9 Haziran 2011 Perşembe

Birand amacına ulaştı (mı?)

Mehmet Ali Birand önce Akşam gazetesine bir röportaj verdi ve "merkez medya Başbakanı çok geç anladı ama dersini aldı" dedi.

DİKKAT ÇEKİCİ İTİRAFLAR

Ardından "Bu yazıyı uzun zamandır yazmayı planlıyordum" dediği bir dizi yazıyla (kendisi her ne kadar kabul etmese de) itirafları yazmaya başladı. 19 Mayıs 2011'de “...Evet genlerimizde darbecilik vardı...” dedi:
"Bizim için, (yani, laik ‘merkez medya’ mensuparının büyük bölümü için) öncelik demokrasi veya Parlamento değildi. Genelkurmay daha önemliydi. Bundan daha normal bir şey olmazdı ki... Bizler böyle yetiştirildik. Genlerimize, belki de farkına varmadan darbecilik işlendi."

24 Mayıs 2011'de ise Posta gazetesindeki köşesinde Askeri hep laik kesim kışkırttı... diye yazdı:

"...sanki darbeleri asker kendi keyfine veya Washington’dan aldığı işaretlere göre gerçekleştiriyordu. Hayır, işler o kadar basit değil. Askeri darbeye iten, zorlayan daima laik kesim olmuştur. Laik kesim ayırımı da şöyledir:

- Genelde CHP; sosyal demokrat politikacılar. İçlerinde normal seçimle hiçbir şey olamayacaklarını bilen, asker sayesinde kendine bir pozisyon sağlamak isteyenler.
- Orta ve büyük sermaye grupları.
- Emekli ve çalışan yargı bürokrasisi.
- Üniversite öğretim üyeleri.
- Emekli ve muvazzaf askerler.
- Medya. Hepimizin de ortak bir hedefi vardı: “Kendi kurduğumuz bir sistemi paylaşmamak...”
İTİRAFLAR GÜZEL DE NEDEN ŞİMDİ?

Tam da Milliyet'in ve Vatan'ın satıldığı, yeni patron Karacanlar ile akrabalık ilişkisi nedeniyle Miliyet'e transfer olabileceği kulislerde konuşulurken yazmaya başladığı itirafların amacı ne olabilir?

Başbakan Erdoğan'ı seçimlere kısa bir zaman kala 32. Gün'e çıkartan etki neyse Birand'ın bu itirafları yazma gerekçesi de o olsa gerek.

Bugün (09.06.2011) Star gazetesinde birinci sayfada yer alan ve Pazar günü tamamı yayınlanacak olan Birand Röportajı da bu itirafların işe yaradığının göstergesi değil mi?

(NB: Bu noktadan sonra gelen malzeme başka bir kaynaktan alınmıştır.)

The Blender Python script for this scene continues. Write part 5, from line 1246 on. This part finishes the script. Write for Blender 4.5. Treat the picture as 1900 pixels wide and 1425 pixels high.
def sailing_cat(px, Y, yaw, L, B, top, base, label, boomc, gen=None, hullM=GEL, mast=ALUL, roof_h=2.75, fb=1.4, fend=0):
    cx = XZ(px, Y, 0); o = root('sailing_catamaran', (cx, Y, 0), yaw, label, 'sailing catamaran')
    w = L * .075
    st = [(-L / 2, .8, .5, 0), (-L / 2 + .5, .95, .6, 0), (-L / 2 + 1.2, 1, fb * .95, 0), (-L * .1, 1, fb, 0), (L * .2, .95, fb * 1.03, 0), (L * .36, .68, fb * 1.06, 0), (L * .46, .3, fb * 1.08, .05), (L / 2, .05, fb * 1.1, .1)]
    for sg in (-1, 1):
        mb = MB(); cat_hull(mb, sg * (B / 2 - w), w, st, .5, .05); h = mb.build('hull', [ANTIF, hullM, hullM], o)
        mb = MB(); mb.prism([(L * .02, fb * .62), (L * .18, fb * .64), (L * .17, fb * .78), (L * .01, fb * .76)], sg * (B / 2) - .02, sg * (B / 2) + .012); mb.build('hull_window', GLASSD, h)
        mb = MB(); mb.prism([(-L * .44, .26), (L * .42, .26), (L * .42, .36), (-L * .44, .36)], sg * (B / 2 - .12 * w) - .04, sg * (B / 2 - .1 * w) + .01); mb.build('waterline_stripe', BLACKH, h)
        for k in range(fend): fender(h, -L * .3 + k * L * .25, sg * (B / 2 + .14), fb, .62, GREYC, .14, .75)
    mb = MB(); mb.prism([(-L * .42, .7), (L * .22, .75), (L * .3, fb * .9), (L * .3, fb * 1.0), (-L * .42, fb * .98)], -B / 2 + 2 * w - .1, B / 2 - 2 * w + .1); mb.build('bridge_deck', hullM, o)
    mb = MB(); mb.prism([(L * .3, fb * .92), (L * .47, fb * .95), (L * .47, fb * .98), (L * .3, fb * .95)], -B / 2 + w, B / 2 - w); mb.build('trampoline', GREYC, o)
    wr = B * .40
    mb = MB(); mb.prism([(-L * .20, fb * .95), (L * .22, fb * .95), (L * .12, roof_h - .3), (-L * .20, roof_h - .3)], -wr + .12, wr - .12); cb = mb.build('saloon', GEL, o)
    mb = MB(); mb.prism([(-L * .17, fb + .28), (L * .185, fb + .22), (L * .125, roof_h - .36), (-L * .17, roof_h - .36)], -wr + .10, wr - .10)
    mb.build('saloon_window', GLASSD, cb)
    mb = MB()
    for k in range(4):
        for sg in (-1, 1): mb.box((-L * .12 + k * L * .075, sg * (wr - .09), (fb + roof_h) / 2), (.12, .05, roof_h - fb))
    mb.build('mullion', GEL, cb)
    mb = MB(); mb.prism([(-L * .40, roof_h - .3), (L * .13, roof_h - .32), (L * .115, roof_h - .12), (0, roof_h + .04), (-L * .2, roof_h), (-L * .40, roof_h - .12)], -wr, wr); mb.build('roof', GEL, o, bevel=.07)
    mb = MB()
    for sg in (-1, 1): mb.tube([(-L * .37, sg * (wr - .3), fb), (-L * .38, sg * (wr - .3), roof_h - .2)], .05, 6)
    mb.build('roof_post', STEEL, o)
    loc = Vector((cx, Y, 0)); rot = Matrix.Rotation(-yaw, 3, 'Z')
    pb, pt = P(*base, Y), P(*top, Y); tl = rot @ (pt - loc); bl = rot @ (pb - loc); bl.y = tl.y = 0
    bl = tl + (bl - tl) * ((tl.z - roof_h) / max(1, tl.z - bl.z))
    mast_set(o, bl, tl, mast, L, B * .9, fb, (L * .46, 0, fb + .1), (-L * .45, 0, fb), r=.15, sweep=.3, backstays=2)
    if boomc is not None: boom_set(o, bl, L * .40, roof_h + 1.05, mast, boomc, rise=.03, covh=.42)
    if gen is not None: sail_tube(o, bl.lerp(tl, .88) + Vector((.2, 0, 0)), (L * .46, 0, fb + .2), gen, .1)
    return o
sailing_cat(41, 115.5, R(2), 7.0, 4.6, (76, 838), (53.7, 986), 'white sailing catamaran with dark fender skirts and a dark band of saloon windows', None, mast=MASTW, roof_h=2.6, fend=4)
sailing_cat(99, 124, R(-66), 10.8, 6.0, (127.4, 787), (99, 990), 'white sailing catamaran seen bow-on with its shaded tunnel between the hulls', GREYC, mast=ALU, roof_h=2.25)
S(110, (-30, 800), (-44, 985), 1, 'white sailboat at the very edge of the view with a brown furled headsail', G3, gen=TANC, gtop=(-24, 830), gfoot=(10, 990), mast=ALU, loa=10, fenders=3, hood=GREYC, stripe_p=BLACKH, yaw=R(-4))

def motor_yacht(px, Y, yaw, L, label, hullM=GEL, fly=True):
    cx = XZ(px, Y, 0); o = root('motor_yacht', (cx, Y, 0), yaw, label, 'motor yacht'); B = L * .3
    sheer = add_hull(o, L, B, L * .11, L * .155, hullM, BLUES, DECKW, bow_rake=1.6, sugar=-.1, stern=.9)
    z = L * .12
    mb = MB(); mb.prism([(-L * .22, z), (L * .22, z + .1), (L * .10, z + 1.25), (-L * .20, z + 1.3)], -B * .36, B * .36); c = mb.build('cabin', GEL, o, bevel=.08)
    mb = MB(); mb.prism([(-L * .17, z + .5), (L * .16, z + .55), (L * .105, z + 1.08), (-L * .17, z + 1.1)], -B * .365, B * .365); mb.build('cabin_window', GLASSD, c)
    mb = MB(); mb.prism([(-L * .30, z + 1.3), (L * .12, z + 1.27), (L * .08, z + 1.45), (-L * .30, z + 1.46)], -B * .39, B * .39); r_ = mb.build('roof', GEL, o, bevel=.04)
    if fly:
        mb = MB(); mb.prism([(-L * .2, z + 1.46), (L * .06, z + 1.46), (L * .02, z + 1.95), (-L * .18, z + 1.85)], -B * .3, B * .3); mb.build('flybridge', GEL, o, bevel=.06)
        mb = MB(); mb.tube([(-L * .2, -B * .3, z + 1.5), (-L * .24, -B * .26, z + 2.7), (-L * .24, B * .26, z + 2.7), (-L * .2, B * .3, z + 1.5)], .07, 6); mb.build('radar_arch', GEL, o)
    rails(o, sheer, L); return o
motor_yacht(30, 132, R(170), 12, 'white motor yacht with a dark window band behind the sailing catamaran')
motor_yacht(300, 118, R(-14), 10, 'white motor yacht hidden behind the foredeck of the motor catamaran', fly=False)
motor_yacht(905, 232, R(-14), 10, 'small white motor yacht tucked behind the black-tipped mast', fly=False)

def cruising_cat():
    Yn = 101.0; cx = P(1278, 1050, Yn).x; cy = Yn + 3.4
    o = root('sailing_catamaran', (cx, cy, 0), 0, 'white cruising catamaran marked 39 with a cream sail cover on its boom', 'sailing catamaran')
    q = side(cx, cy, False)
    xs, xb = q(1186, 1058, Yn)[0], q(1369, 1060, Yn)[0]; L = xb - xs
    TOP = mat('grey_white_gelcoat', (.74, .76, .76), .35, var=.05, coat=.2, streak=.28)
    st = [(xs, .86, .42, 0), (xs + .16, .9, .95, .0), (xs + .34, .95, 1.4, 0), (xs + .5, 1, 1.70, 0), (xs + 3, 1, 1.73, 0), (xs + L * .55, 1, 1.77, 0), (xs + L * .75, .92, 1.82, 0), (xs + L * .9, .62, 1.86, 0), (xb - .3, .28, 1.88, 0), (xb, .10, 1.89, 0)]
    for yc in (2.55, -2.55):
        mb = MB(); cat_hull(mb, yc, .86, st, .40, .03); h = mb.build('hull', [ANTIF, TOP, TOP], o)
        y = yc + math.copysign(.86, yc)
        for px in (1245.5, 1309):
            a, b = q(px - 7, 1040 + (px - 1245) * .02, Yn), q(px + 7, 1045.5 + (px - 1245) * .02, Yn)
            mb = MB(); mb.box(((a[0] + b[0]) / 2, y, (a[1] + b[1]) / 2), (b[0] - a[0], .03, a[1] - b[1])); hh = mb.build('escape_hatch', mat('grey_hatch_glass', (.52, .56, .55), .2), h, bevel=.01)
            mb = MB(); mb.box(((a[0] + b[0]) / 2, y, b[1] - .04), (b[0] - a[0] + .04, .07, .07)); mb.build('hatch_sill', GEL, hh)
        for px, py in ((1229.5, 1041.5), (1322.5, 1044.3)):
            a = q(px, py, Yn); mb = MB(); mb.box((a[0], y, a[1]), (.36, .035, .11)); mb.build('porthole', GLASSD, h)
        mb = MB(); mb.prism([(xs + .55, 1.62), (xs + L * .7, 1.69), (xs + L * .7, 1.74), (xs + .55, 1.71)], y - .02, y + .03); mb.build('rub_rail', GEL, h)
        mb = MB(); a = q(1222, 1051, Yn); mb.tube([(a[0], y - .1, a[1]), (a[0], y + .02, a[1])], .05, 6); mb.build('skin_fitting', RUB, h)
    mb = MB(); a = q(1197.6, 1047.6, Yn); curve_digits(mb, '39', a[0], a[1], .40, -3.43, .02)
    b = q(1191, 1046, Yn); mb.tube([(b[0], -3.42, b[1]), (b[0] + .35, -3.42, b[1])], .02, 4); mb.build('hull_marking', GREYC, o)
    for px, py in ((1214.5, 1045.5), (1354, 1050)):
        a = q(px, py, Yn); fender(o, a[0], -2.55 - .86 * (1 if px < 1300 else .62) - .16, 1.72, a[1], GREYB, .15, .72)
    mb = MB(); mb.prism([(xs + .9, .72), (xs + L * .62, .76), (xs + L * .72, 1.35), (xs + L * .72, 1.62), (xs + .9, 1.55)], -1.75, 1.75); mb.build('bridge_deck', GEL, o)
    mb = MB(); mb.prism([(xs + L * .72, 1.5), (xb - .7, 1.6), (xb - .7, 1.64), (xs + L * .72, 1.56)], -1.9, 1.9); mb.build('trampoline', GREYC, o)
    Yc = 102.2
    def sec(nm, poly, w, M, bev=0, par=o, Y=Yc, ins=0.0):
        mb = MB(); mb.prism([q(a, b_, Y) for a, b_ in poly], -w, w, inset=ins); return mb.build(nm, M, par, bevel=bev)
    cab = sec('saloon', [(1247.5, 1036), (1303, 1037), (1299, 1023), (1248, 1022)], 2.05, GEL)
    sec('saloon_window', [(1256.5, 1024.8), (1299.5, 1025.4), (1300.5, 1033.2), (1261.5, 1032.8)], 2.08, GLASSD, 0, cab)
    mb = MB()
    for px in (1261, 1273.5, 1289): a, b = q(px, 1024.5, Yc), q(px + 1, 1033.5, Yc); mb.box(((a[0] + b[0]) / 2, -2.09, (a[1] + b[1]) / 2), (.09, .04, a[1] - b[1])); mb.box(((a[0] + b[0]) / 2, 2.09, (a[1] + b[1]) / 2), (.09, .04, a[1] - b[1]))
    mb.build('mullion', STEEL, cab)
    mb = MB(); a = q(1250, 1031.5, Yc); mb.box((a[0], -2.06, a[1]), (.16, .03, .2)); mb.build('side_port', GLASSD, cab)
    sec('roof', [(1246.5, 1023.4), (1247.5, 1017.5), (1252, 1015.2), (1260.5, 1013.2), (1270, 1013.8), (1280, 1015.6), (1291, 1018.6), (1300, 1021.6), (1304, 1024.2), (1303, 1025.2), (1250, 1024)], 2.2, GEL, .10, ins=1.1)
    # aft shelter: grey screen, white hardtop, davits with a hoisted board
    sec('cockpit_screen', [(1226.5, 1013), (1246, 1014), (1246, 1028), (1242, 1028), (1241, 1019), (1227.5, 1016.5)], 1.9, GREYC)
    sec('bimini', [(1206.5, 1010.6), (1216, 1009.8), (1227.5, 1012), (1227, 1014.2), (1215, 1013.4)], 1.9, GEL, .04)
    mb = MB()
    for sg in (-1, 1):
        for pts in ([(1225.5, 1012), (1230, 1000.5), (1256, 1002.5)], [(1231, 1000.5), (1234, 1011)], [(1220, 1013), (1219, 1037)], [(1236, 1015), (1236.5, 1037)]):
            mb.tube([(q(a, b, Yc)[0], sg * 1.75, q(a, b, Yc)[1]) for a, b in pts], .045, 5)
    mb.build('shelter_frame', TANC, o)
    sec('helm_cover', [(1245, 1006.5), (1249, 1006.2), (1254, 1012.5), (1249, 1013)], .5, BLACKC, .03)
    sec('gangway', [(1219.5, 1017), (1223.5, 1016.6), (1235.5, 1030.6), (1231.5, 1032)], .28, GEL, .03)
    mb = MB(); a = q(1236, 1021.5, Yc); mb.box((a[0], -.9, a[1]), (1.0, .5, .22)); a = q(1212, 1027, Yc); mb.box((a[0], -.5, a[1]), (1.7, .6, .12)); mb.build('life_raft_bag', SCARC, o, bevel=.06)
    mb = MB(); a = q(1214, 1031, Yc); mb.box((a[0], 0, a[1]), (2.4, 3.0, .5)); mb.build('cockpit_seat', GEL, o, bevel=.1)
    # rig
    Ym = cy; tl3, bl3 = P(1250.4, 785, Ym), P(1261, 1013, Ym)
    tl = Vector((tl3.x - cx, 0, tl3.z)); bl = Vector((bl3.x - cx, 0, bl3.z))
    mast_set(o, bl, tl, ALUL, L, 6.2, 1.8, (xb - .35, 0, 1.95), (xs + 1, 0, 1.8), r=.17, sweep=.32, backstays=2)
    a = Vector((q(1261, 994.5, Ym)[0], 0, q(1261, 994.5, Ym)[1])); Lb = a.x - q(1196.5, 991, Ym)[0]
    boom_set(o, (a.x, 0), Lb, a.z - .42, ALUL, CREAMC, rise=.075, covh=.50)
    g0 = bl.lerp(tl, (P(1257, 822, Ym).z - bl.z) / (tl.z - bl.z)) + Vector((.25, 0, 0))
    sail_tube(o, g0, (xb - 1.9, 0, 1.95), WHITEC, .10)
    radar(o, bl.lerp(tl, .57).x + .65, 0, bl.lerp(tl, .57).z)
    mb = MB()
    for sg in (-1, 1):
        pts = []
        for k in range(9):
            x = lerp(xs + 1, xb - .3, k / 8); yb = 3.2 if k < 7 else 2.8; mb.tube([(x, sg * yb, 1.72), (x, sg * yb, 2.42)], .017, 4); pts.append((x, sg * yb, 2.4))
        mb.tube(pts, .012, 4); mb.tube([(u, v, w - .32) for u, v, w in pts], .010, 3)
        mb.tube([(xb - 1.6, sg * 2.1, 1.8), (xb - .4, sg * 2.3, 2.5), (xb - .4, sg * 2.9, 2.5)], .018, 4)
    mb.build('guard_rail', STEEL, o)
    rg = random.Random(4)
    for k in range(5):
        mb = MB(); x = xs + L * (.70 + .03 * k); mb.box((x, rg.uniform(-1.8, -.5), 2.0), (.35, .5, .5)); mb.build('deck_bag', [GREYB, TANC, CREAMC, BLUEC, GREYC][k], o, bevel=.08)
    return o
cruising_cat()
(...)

Birand Meslek hayatımın en zor röportajıydı diyor son Erdoğan röportajı için. Pek zor bir şey yoktu halbuki. Tüm eleştirilere çok net bir şekilde göğüs gerdi. Üstelik Başbakanını güldürebilmek için elinden geleni ardında koymadı. Başbakan Erdoğan kendi söylediği sözleri 10 dakika sonra reddettiğinde itiraz etmek yerine elindeki kağıtları hazırlayan elemanına "KOVUN BU HERİFİ, SÜLEYMAN KOVULDUN..." diye bağırabildi.



Görünen o ki Birand arzu ettiği amaca ulaştı/ulaşmak üzere.